URSO, NON ESPORTIAMO STRUMENTI TORTURA; PRONTI A SANZIONI
"L’Italia non esporta strumenti di tortura ed è pronta a sanzionare imprese che non rispettano la legge". Lo ha detto Adolfo Urso, vice ministro allo Sviluppo economico con delega al Commercio estero. "L’Italia, come l’Unione europea", si legge in una nota del vice ministro, "ha messo al bando le esportazioni di ogni tipo o strumento riconducibile alla tortura. Per questo ogni prodotto di questo genere per poter essere esportato deve essere autorizzato dal ministero dello Sviluppo economico e, preventivamente, da un comitato intergovernativo. A noi non risultano esportazioni di strumenti di tortura, per questo chiederemo alle Dogane italiane se abbiano avuto notizie al riguardo e siamo pronti ad applicare le sanzioni penali e amministrative previste per legge a quelle imprese italiane che avessero volutamente violato la legge".

Il rapporto verrà formalmente preso in esame oggi a Bruxelles, nel corso della riunione del Sottocomitato sui diritti umani del Parlamento europeo. Amnesty International e la Omega Research Foundation chiedono alla Commissione europea e agli stati membri dell'Unione europea di tappare le falle legislative illustrate nel rapporto e di applicare e rafforzare la normativa esistente.

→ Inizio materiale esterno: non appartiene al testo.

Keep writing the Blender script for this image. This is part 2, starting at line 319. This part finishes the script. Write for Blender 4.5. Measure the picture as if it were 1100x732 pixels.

E’importante sottolineare che le aziende imputate approfittano di scappatoie legali e di mancati controlli esercitati dalle autorità e quindi non violano necessariamente la legge. C’è, però, un fatto importante: sta ai governi, che sono vincolati dal regolamento dell’Ue, esercitare un controllo molto rigoroso per non permettere più ad aggiri e a blande ispezioni di prevaricare i diritti umani.